Author: Björn Laczay from Moosburg, Germany Author: Björn Laczay from Moosburg, Germany

Deutsche Bank is important, if it went bust then the fallout would be such that other banks may fall in turn too, like dominos. Some say that if this happened it would be like a re-run of the 2008 crisis, when Lehman Brothers went bust. Yesterday saw a major sell-off across the markets on fears that is precisely what may happen.

Back in June, when the IMF said that Deutsche Banks was the riskiest globally significant bank, onlookers were more than a little worried. But then, the IMF also expressed fears about Credit Suisse and HSBC. It was not suggesting the banks were risky in the sense that they were in danger of failing any time soon, rather that because of the way they were linked to the international banking system, if they failed, the impact on the international banking system would be especially acute.

The German bank, which was once seen as metaphor for all that was strong about the German economy, has had a torrid few years – it’s an investment bank, not for this bank the safety net of retail banking, unlike HSBC it does not have less risky banking activities to fall back on.

As if this wasn’t bad enough, its share price has fallen, while other banks saw recovery, a catalogue of woes has hit the bank, from LIBOR related fines, to ongoing fallout from subprime mortgages.

But then US authorities came along and said that they were fining the bank $14 billion for misdeeds related to the subprime period of the noughties. Considering that these days the bank is only worth around $18 billion – after the steady and sometimes sharp falls in its share price in recent years – that seems like rather a lot of money that it has to find.

So might a $14 billion fine sink the bank, and might this create a nasty form of international contagion? The answer to these questions are in order, quite possibly and maybe.

Hope, for the bank comes in the form of anticipated negotiation with US regulators, and the belief that the bank can get the fine down, way down – maybe to $5 billion or less.

But what if it can’t?
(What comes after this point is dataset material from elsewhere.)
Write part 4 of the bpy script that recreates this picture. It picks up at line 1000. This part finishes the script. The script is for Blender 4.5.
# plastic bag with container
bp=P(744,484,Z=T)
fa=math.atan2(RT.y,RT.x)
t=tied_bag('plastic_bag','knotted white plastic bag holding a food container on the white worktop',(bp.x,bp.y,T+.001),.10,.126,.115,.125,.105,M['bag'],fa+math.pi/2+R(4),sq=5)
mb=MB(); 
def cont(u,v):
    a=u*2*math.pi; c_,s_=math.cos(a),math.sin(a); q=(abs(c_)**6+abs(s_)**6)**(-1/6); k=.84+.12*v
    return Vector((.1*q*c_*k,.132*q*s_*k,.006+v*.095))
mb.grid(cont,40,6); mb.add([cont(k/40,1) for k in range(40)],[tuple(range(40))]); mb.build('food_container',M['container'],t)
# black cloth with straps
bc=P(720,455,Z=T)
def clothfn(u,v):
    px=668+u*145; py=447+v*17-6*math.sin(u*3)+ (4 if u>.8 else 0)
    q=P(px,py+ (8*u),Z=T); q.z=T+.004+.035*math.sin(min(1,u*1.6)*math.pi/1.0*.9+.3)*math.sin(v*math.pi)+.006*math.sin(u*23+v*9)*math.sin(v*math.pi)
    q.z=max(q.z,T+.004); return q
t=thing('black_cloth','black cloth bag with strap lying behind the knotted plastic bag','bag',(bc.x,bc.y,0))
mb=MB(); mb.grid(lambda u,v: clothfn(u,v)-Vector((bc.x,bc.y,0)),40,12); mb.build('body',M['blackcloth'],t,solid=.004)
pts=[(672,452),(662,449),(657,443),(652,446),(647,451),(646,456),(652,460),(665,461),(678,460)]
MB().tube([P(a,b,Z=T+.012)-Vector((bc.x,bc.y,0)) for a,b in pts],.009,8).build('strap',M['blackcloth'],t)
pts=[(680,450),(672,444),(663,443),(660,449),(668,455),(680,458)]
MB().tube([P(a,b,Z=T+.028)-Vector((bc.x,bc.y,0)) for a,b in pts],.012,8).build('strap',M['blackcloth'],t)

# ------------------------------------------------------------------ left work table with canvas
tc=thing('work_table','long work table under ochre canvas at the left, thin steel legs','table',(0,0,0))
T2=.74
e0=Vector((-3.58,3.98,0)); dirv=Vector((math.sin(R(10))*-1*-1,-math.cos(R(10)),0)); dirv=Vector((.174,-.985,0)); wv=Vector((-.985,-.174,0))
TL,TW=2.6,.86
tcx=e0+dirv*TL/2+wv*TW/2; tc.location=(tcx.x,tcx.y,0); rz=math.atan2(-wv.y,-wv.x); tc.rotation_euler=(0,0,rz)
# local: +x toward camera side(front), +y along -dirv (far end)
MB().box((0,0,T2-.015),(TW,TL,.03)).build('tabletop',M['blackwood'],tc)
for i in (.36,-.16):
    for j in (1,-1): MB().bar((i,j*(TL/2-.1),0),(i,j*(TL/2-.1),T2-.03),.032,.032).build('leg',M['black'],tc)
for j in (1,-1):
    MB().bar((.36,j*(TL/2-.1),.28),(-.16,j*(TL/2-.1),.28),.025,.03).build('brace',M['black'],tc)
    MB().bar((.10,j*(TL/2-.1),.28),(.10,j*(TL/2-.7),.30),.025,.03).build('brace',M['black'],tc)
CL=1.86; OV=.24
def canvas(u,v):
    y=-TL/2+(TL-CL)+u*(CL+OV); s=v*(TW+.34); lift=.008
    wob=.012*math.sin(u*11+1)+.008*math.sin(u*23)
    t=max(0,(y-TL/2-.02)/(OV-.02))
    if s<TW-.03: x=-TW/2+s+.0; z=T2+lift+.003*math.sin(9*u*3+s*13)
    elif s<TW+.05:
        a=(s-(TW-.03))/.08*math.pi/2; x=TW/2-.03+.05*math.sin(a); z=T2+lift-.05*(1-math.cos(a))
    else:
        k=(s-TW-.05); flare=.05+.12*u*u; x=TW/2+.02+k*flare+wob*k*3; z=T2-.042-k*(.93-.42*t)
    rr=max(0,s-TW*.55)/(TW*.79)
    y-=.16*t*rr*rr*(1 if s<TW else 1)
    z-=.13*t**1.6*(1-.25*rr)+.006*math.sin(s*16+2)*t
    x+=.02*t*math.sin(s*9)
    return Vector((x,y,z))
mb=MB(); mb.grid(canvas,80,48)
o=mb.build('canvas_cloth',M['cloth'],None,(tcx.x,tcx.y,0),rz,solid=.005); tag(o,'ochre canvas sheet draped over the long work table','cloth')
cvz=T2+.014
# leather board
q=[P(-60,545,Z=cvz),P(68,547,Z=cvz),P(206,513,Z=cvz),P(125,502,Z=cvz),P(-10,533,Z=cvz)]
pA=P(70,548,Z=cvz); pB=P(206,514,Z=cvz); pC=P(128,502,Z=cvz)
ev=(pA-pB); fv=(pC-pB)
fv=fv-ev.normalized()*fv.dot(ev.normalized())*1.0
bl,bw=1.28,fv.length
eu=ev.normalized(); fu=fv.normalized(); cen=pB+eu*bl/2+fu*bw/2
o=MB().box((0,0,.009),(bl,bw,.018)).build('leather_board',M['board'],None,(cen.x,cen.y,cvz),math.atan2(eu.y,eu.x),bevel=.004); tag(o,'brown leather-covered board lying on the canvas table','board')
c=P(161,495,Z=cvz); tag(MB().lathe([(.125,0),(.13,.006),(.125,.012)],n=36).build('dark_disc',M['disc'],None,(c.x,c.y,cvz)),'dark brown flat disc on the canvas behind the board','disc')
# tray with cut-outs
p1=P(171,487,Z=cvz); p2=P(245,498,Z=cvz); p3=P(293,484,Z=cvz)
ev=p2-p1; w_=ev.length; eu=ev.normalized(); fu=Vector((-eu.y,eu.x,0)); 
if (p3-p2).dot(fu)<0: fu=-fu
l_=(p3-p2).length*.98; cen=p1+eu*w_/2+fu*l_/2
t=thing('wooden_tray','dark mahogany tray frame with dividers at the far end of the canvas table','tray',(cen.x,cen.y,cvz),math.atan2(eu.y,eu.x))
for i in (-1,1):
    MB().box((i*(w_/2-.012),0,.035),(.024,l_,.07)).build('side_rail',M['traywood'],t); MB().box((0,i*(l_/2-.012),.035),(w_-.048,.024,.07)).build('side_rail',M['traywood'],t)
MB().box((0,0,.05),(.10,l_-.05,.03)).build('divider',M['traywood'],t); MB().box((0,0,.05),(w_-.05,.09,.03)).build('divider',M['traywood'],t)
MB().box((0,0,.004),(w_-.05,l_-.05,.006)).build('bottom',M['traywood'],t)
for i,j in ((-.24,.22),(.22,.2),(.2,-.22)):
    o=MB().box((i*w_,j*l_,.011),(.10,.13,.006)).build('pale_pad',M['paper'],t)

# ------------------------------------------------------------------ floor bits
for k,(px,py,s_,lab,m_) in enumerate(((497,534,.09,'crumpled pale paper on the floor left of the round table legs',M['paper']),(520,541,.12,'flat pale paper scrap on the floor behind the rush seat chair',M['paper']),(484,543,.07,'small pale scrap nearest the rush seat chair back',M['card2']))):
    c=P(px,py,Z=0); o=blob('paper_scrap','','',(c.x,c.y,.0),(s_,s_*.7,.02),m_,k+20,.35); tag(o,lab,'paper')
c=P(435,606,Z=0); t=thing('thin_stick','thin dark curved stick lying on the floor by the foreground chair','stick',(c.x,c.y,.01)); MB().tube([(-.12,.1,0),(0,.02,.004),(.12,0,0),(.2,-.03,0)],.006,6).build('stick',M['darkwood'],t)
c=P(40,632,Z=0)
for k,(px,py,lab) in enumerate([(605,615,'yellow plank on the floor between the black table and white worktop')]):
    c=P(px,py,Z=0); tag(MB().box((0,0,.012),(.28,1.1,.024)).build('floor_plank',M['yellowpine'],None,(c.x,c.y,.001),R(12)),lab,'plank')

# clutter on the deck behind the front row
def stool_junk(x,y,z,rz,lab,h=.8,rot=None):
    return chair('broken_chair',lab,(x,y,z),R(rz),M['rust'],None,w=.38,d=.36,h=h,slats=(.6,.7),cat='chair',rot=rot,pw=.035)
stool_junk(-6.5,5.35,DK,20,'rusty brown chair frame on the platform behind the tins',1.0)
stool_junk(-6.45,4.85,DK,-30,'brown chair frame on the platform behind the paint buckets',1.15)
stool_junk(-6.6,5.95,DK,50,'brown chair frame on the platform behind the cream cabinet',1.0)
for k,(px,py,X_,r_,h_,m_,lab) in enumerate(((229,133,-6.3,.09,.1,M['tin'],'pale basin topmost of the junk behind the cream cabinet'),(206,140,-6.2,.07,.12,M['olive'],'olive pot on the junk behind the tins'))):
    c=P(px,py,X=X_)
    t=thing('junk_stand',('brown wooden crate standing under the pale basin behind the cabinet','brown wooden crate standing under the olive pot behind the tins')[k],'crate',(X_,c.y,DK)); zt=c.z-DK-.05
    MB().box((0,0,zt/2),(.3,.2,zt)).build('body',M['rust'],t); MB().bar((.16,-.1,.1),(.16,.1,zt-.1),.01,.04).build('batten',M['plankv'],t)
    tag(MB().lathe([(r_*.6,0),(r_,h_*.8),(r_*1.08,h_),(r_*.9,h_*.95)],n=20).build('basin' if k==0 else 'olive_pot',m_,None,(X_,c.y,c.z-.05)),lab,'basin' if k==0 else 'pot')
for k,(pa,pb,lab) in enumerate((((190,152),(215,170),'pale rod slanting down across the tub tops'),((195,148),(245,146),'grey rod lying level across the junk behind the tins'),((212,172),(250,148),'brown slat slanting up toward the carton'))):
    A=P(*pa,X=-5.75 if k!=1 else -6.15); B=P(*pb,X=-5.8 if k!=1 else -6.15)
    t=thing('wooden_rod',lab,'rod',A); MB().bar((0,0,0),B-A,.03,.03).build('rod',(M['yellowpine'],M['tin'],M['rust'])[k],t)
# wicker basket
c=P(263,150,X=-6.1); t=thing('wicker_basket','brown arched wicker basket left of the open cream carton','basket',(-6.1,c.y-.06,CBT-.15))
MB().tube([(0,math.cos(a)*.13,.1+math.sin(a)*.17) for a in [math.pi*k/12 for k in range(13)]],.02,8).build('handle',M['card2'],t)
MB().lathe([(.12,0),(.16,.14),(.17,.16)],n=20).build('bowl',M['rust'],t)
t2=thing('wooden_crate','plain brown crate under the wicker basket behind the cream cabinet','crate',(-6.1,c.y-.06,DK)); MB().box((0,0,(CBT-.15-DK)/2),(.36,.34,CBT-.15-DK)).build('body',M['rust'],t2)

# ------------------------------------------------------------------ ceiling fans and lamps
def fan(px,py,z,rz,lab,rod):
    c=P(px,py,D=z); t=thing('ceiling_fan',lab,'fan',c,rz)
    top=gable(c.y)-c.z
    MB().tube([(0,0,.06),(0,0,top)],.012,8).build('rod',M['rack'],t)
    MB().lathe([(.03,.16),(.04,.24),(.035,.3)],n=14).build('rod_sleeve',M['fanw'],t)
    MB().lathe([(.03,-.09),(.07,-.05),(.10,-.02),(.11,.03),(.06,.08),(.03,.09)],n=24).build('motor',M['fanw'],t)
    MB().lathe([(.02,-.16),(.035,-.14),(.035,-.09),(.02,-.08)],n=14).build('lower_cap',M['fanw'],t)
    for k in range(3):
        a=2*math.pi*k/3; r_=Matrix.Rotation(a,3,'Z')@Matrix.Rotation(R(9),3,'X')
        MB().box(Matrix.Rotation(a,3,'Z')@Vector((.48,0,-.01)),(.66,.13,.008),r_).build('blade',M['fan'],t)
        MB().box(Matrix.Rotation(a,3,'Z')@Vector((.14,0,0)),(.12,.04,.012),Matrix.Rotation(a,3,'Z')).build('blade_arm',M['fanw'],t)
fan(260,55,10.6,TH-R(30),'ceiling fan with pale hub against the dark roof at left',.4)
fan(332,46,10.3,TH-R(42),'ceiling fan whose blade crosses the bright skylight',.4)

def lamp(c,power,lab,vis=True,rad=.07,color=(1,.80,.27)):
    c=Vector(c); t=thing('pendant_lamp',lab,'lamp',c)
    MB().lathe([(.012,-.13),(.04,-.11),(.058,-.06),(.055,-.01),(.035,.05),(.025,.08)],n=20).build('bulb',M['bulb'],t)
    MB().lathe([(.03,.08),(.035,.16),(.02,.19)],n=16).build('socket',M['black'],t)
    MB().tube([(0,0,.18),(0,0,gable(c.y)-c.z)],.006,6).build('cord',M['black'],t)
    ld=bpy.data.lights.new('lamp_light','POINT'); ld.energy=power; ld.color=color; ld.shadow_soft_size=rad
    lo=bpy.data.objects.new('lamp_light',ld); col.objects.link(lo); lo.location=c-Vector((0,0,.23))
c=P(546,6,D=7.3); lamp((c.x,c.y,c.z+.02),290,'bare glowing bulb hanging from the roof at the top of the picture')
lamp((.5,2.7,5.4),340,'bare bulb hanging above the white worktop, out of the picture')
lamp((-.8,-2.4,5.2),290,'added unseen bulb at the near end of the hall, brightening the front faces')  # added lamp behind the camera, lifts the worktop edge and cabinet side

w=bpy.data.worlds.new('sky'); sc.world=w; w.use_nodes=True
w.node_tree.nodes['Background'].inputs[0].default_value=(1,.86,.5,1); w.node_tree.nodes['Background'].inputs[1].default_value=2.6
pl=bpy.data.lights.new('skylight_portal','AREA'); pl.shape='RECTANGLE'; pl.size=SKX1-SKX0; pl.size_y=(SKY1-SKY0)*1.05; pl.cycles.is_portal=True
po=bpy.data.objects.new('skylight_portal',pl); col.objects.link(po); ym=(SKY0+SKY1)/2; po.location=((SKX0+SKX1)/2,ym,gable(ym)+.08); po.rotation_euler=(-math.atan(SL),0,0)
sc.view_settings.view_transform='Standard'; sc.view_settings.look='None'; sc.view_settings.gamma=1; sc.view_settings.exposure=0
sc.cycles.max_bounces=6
Not only might that sink the bank, but the international banking system may stutter, and who knows, maybe sink too.

Now the German media have been suggesting that Angela Merkel is not willing to rescue the bank in the event it goes bust. She can’t really. After-all, Mrs Merkel has been a big critic of banks, and the rescue programme of 2008 and 2009. In Germany, there is this sense that investment banking does not create real wealth – it is not an uncommon view across the world, it is just especially pronounced in Germany.

Of course, many people feel the banking bailout of 2008/09 was a huge mistake. They say this is the very reason why the global economy has been so weak since.

Maybe, but the lesson of the 1930s is that when banks fail the result can be a massive contraction in the money supply that can trigger off a depression, and who knows, maybe the last Great Depression helped create the conditions, or at least exacerbated the conditions, that led to World War 2.

Investment banks may, or may not be useful members of society, but they are clearly systemically important, and while some say the last banking bailout is the cause of all the woes since, others say that the failure to rescue Lehman Brothers in 2008 was the real cause.

So, what’s the worst case scenario? This may unravel if Deutsche goes bust, at the same time that the burgeoning debt crisis in China leads to some kind of a crash. That would be nasty.

On the other hand, banks are much better capitalised now than they were in 2008, and although global debt has soared in recent years, it is only going to become a major problem across most of the world if interest rates go up. And, interest rates will only go up if economies start to improve.

Yesterday (26 September) markets fell, but the fall was not that cataclysmic. The FTSE 100 lost 91 points, high, but not excessively so. Sure the German stock markets suffered – the DAX saw steep falls – but right now, as these words are being written (5.30am BST), there is a sense of relief among the markets that Hilary Clinton handled herself well in the presidential debate against Donald Trump – and what happens in forthcoming elections – in the US later this year, and France and Germany in 2017 – may be systemically more important that the troubles of a once mighty bank.